My name is Anthony Grimmett, 20 years young. I am a Detroit Native, visual artist, emcee, youth organizer and activist. a member of the Detroit Future Youth Network, involved with the Heru Organization, East Michigan Environmental Action Council (EMEAC), Young Educators Alliance (program of EMEAC), and the Detroit Youth Food Justice Task Force. …
I define literacy as being able to receive information, being able to identify what information you are receiving, and understanding that information to a point where it can be applied, through creative expression.
Hip hop culture is the culture in which people are creating stories, always coming with a point of a story that is “this is how you move forward” or “this is how you do right by this”. I feel like hip hop is based in justice; I feel like hip hop is the culture of justice.

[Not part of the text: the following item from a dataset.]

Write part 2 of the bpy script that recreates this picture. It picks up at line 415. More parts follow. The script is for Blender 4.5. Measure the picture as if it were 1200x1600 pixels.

When I feel like I see hip hop or hear hip hop, is when I hear artists talking about land, food, society, and/or cultural awareness as a way to build community and grow self.
I identify as an emcee. An emcee is a one who is personally growing in justice practices despite whatever oppressive systems are set in place. I feel like emcees are messengers of either the life they are physically living, or communicating the challenges they collectively face with the people in their community.
In telling my stories, I am telling people that we are apart of the same struggles, triumphs, and same collective experience. Once we grow aware that we collectively share an experience, we begin sharing information that can help each other peacefully manuever through our shared challenges. My stories build community through creating solidarity around these shared challenges and our collective experiences.